__What is needed__.
Extract everything from the first line through the line with "tag(b.build('roof_purlin', 'purlin'), lab, 'purlin', 'roof", both ends included, except for any pictures.

__Data shown__.
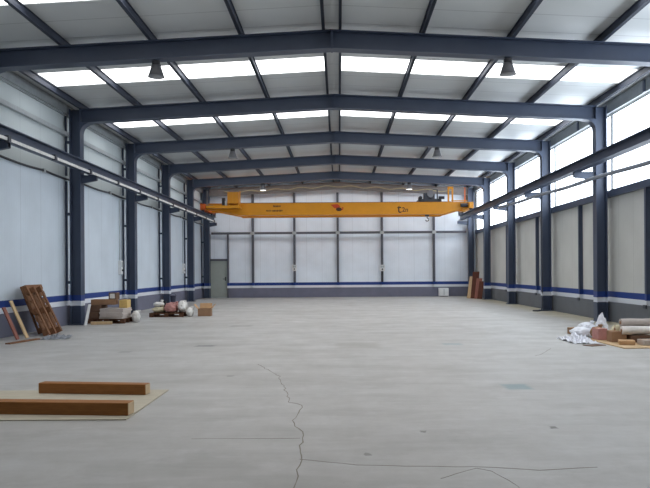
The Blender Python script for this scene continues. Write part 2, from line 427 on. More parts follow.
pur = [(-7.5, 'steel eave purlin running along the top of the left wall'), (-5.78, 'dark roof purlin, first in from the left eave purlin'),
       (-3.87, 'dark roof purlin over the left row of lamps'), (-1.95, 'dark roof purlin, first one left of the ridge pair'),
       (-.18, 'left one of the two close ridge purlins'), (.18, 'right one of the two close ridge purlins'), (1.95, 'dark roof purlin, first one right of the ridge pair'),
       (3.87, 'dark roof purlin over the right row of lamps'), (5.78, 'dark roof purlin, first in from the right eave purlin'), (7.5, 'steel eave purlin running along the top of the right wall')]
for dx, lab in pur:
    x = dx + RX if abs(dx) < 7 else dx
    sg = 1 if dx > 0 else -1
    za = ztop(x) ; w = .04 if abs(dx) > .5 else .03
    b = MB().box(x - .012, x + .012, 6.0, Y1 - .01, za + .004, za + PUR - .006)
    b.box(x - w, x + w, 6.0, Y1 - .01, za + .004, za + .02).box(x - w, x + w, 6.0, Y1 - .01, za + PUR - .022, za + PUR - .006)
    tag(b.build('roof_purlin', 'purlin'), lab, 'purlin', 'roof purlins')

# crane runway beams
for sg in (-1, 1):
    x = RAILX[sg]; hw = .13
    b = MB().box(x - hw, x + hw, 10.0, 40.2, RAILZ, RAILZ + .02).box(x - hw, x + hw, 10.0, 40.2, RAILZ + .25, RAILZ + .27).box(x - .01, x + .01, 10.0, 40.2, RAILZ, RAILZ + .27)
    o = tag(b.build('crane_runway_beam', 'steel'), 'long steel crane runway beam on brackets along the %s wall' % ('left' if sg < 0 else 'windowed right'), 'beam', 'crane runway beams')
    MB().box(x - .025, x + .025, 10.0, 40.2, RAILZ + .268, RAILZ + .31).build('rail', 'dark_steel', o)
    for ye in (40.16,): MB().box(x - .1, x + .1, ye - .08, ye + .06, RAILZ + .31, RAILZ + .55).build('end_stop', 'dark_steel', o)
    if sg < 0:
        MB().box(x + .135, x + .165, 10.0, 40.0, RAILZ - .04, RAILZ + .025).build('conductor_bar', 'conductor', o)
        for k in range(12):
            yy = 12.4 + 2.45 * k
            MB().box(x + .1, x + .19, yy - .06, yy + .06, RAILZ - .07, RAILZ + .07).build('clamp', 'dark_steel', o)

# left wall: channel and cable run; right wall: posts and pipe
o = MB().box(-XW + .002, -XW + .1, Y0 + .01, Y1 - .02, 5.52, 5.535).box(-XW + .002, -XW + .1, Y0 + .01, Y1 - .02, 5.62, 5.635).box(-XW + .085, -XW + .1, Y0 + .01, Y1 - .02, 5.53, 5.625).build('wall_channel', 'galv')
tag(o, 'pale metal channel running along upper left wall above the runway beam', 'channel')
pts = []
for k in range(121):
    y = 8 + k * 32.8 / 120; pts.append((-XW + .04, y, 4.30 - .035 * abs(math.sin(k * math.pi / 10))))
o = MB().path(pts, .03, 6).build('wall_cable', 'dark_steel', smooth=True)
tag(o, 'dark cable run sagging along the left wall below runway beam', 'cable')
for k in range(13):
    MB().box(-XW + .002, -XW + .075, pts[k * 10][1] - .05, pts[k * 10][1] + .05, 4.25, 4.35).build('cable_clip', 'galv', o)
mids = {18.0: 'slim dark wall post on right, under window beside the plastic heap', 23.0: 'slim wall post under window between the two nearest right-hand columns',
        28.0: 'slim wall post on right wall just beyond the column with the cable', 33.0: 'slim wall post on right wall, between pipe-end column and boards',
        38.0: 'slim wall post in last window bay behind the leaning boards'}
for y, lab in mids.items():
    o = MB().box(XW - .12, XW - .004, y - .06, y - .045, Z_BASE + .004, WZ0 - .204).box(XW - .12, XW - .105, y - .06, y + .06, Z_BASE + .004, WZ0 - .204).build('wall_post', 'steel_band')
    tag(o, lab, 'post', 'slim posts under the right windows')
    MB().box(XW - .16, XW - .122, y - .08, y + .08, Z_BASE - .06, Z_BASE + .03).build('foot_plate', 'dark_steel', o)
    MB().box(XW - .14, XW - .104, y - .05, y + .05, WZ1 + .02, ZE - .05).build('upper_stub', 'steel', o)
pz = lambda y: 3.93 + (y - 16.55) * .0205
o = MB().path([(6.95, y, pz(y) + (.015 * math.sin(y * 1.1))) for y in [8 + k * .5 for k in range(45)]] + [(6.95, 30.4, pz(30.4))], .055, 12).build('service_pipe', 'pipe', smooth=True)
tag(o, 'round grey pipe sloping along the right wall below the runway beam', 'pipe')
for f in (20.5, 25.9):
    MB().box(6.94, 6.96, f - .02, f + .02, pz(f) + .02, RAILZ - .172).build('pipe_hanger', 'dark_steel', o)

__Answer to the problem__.
The Blender Python script for this scene continues. Write part 2, from line 427 on. More parts follow.
pur = [(-7.5, 'steel eave purlin running along the top of the left wall'), (-5.78, 'dark roof purlin, first in from the left eave purlin'),
       (-3.87, 'dark roof purlin over the left row of lamps'), (-1.95, 'dark roof purlin, first one left of the ridge pair'),
       (-.18, 'left one of the two close ridge purlins'), (.18, 'right one of the two close ridge purlins'), (1.95, 'dark roof purlin, first one right of the ridge pair'),
       (3.87, 'dark roof purlin over the right row of lamps'), (5.78, 'dark roof purlin, first in from the right eave purlin'), (7.5, 'steel eave purlin running along the top of the right wall')]
for dx, lab in pur:
    x = dx + RX if abs(dx) < 7 else dx
    sg = 1 if dx > 0 else -1
    za = ztop(x) ; w = .04 if abs(dx) > .5 else .03
    b = MB().box(x - .012, x + .012, 6.0, Y1 - .01, za + .004, za + PUR - .006)
    b.box(x - w, x + w, 6.0, Y1 - .01, za + .004, za + .02).box(x - w, x + w, 6.0, Y1 - .01, za + PUR - .022, za + PUR - .006)
    tag(b.build('roof_purlin', 'purlin'), lab, 'purlin', 'roof purlins')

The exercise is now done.